### Exercise
Exactly repeat the material, dropping every picture from the copy.
--- start Recorded data ---
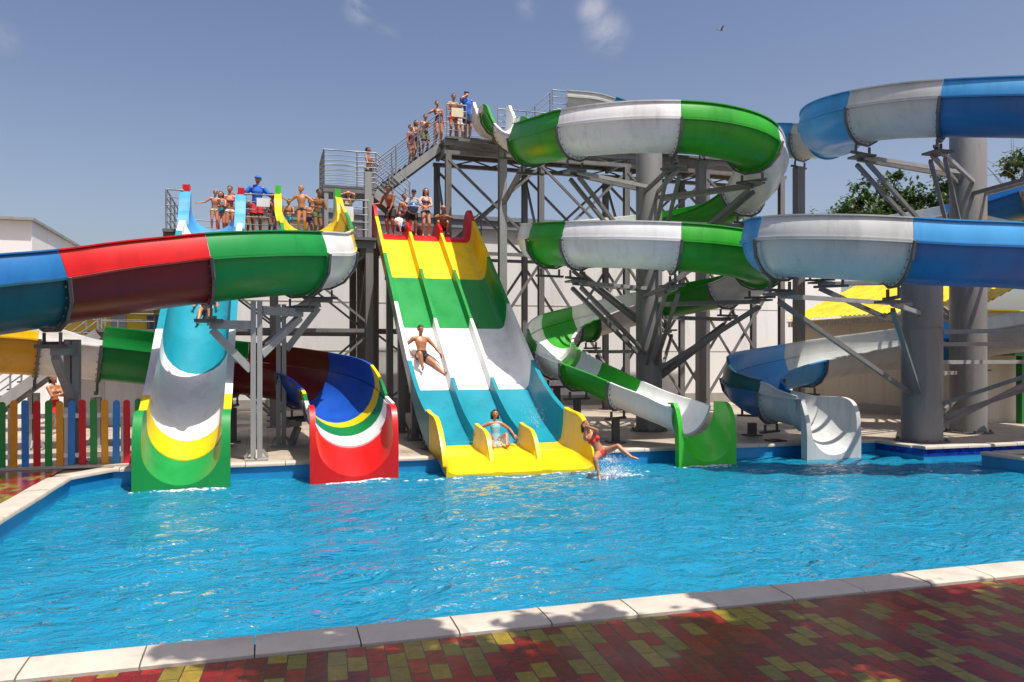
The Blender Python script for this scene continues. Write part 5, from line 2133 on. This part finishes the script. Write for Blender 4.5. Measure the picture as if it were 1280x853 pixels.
P_STAND = {}
P_HIPS = dict(hand_l=(-0.13, 0.04, 0.50), hand_r=(0.13, 0.04, 0.50), elbow_l=(-1, -0.6, 0), elbow_r=(1, -0.6, 0))
P_WIDE = dict(hand_l=(-0.37, 0.10, 0.72), hand_r=(0.37, 0.10, 0.72), elbow_l=(-0.3, -0.4, -1), elbow_r=(0.3, -0.4, -1))
P_FOLD = dict(hand_l=(0.04, 0.13, 0.66), hand_r=(-0.04, 0.12, 0.68), elbow_l=(-1, 0, -0.6), elbow_r=(1, 0, -0.6))
P_CHIN = dict(hand_l=(0.02, 0.12, 0.78), hand_r=(0.13, 0.03, 0.45), elbow_l=(-0.6, 0.3, -1))
P_REST = dict(hand_l=(-0.10, 0.20, 0.62), hand_r=(0.10, 0.20, 0.62), elbow_l=(-0.6, -0.6, -0.6), elbow_r=(0.6, -0.6, -0.6))
P_HEADH = dict(hand_l=(-0.03, 0.05, 0.955), hand_r=(0.03, 0.06, 0.955), elbow_l=(-1, 0.5, -0.1), elbow_r=(1, 0.5, -0.1))
P_SIT = dict(pelvis=(0, 0, 0.07), spine=(0, -0.12, 1), foot_l=(-0.10, 0.36, 0.05), foot_r=(0.10, 0.36, 0.05), knee_l=(-0.2, 0.3, 1), knee_r=(0.2, 0.3, 1),
             hand_l=(-0.13, 0.22, 0.24), hand_r=(0.13, 0.22, 0.24), elbow_l=(-1, -0.4, 0), elbow_r=(1, -0.4, 0), toe_l=(-0.2, 1, 0.2), toe_r=(0.2, 1, 0.2))
P_CROUCH = dict(pelvis=(0, -0.05, 0.16), spine=(0, 0.55, 1), foot_l=(-0.09, 0.12, 0.042), foot_r=(0.09, 0.12, 0.042), knee_l=(-0.3, 1, 1), knee_r=(0.3, 1, 1),
                hand_l=(-0.06, 0.30, 0.36), hand_r=(0.06, 0.30, 0.36), elbow_l=(-1, 0, -0.3), elbow_r=(1, 0, -0.3), head=(0, 0.6, 1), face=(0, 1, -0.5))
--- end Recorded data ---
### Full answer
The Blender Python script for this scene continues. Write part 5, from line 2133 on. This part finishes the script. Write for Blender 4.5. Measure the picture as if it were 1280x853 pixels.
P_STAND = {}
P_HIPS = dict(hand_l=(-0.13, 0.04, 0.50), hand_r=(0.13, 0.04, 0.50), elbow_l=(-1, -0.6, 0), elbow_r=(1, -0.6, 0))
P_WIDE = dict(hand_l=(-0.37, 0.10, 0.72), hand_r=(0.37, 0.10, 0.72), elbow_l=(-0.3, -0.4, -1), elbow_r=(0.3, -0.4, -1))
P_FOLD = dict(hand_l=(0.04, 0.13, 0.66), hand_r=(-0.04, 0.12, 0.68), elbow_l=(-1, 0, -0.6), elbow_r=(1, 0, -0.6))
P_CHIN = dict(hand_l=(0.02, 0.12, 0.78), hand_r=(0.13, 0.03, 0.45), elbow_l=(-0.6, 0.3, -1))
P_REST = dict(hand_l=(-0.10, 0.20, 0.62), hand_r=(0.10, 0.20, 0.62), elbow_l=(-0.6, -0.6, -0.6), elbow_r=(0.6, -0.6, -0.6))
P_HEADH = dict(hand_l=(-0.03, 0.05, 0.955), hand_r=(0.03, 0.06, 0.955), elbow_l=(-1, 0.5, -0.1), elbow_r=(1, 0.5, -0.1))
P_SIT = dict(pelvis=(0, 0, 0.07), spine=(0, -0.12, 1), foot_l=(-0.10, 0.36, 0.05), foot_r=(0.10, 0.36, 0.05), knee_l=(-0.2, 0.3, 1), knee_r=(0.2, 0.3, 1),
             hand_l=(-0.13, 0.22, 0.24), hand_r=(0.13, 0.22, 0.24), elbow_l=(-1, -0.4, 0), elbow_r=(1, -0.4, 0), toe_l=(-0.2, 1, 0.2), toe_r=(0.2, 1, 0.2))
P_CROUCH = dict(pelvis=(0, -0.05, 0.16), spine=(0, 0.55, 1), foot_l=(-0.09, 0.12, 0.042), foot_r=(0.09, 0.12, 0.042), knee_l=(-0.3, 1, 1), knee_r=(0.3, 1, 1),
                hand_l=(-0.06, 0.30, 0.36), hand_r=(0.06, 0.30, 0.36), elbow_l=(-1, 0, -0.3), elbow_r=(1, 0, -0.3), head=(0, 0.6, 1), face=(0, 1, -0.5))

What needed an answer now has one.